As one of the most important Goddesses of the ancient seaport of Alexandria, Isis was closely associated with the sea. In that Greco-Egyptian city, She was known by the Greek epithet Pelagia, “of the sea.”
Across the Mediterranean from Alexandria, Roman Isiacs celebrated the festival of the launching of the ship of Isis, the Navigium Isidis, which marked the opening of the shipping season on the sea. It’s the festival described by Apuleius in his ostensibly fictional account of initiation into Isis’ Mysteries in The Golden Ass.
There is another epithet of Isis that connects Her with the sea, shipping, sailing, and the wind necessary for it. It is Pharia.
As Pharia, Isis is connected with the great lighthouse of Alexandria, one of the Seven Wonders of the Ancient World and a famous symbol of the city of Alexandria. The lighthouse was called the Pharos after the small island on which it stood. Due to the lighthouse’s fame, pharos eventually became a general term for “lighthouse.” (This persists even in modern languages; in Italian and Spanish, lighthouse is faro and in French, it is phare.)
Isis Pharia is Isis the Lighthouse Goddess. Alexandrian coins frequently represented the Goddess and the Pharos together.
Roman inscriptions attest to the existence of an Isis temple or shrine on the island, very close to the lighthouse itself. Between 1994 and 1998, archeological divers in the bay of Alexandria discovered a huge, red-granite torso of a woman, the base of an Isis statue, pieces of the Pharos itself, as well as the remains of a rock-cut temple that may very well be part of the temple of Isis Pharia.
There are several legends about how the Pharos island got its name. One says that when Menelaus was returning from the Trojan War, his ship was blown off course and landed on the island. Not knowing where he was, he asked the first Egyptian he saw. The man responded, “Per Aoh,” meaning that the island belonged to the pharaoh. (Pharaoh is the Greek corruption of an Egyptian term for king, Per Aoh, which means “Great House.”) Menelaus heard it as “pharos.”

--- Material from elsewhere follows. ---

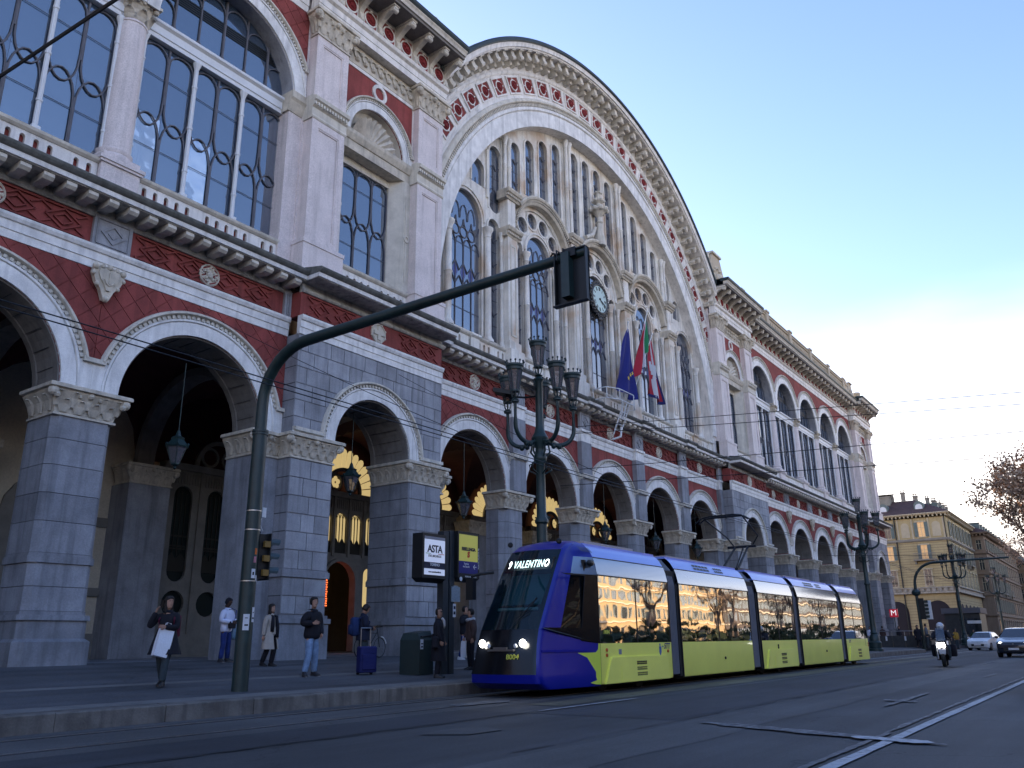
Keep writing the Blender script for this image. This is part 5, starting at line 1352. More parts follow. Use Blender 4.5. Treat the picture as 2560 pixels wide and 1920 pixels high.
# (z, inset, nose X, half width of the nose)
LV = [(.17, .03, 15.62, .92), (.30, .0, 15.34, .92), (.48, .0, 15.30, .90), (.80, 0, 15.36, .86), (1.10, 0, 15.42, .84), (1.42, 0, 15.53, .82), (2.0, 0, 15.87, .80), (2.66, .0, 16.25, .78), (3.08, .11, 16.53, .76), (3.24, .2, 16.66, .74), (3.40, .36, 16.93, .72), (3.50, .6, 17.3, .6), (3.53, .85, 17.6, .3)]
def contour(z, ins, xn, hw, n=8):
    """half contour, from the side at X=17.66 round to the centre line; returns (x, y) with y positive"""
    side = 1.2-ins; pts = [(17.66, side)]
    xs = xn+.12+.25*(.9-hw)
    # straight tapered flank then rounded corner
    for t in (.25, .5, .75, 1.): pts.append((17.66+(xs+.25-17.66)*t, side+(hw+.045-side)*t if True else 0))
    for i in range(1, n+1):
        a = i/n*pi/2; pts.append((xs+.25-(.25+.12)*sin(a)**.9 if False else xs+.25-.25*sin(a), hw+.045-.16*(1-cos(a))))
    for t in (.33, .66, 1.): pts.append((xs-(xs-xn)*t*(2-t), (hw-.115)*(1-t)))
    return [(min(17.66, x), min(y, side) if side > 0 else y) for x, y in pts]
def flank_y(x, ins=0, lv=None):
    z, i_, xn, hw = lv or LV[4]; side = 1.2-ins; xs = xn+.12+.25*(.9-hw)
    t = (17.66-x)/(17.66-(xs+.25)); t = max(0, min(1, t)); return OY-(side+(hw+.045-side)*t)
rows = []
for lv in LV:
    h = contour(*lv); full = [(x-OX, -y, lv[0]) for x, y in h]+[(x-OX, y, lv[0]) for x, y in h[-2::-1]]
    rows.append(full)
nc = len(rows[0]); mid = (nc-1)/2; nf = 4
def cabpart(name, mats, sel, smooth=True):
    g = MB()
    vs = [p for r in rows for p in r]; g.v = vs
    for i in range(len(rows)-1):
        for k in range(nc-1):
            kk = min(k, nc-2-k)
            if sel(i, kk): g.f.append((i*nc+k, i*nc+k+1, (i+1)*nc+k+1, (i+1)*nc+k)); g.mi.append(0)
    me = g.mesh(name, mats, smooth, fix=False, auto=40)
    bm = bmesh.new(); bm.from_mesh(me); bmesh.ops.delete(bm, geom=[v for v in bm.verts if not v.link_faces], context='VERTS'); bmesh.ops.recalc_face_normals(bm, faces=bm.faces); bm.to_mesh(me); bm.free()
    return ob(name, me, TR)
# columns: 0..3 flank, 4..11 corner, 12..14 front
WS = lambda i, k: k >= 9
cabpart('cab_shell', TBLUE, lambda i, k: not ((1 < i < 9 and k >= 9)) and not (5 <= i <= 6 and k < 3) and not (i == 7 and k < 3))
cabpart('front_mask', TBLK, lambda i, k: 1 < i < 5 and k >= 9)
cabpart('windscreen', TWIND, lambda i, k: 5 <= i < 9 and k >= 9)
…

Another story derives the name from that of Menelaus’ helmsman, Phrontis, who died on the island. In Greek, the word pharos refers to a cloth or sail. In accordance with this punning meaning, images of Isis Pharia show Her with a billowing sail in one hand while Her cloak is blown backwards over Her shoulder and the famous lighthouse stands in the background.
In late legend, Isis was said to have invented the sail while searching for Her son, Horus. The early Christian writer Tertullian, writing against the Pagan religions, says that Pharia’s name “shows her to have been the king’s daughter,” (as opposed to being a true Goddess, of course). Tertullian is surely interpreting Pharia as a feminized version of pharaoh.
Just as the illumination of the Pharos lighthouse turned Alexandria’s dangerous seas and tricky harbors into commerce-friendly ports, the spiritual light of the Lighthouse Goddess serves as a guide for humankind. Isis Pharia is the guardian of navigation and safe harbors—of ships and of souls.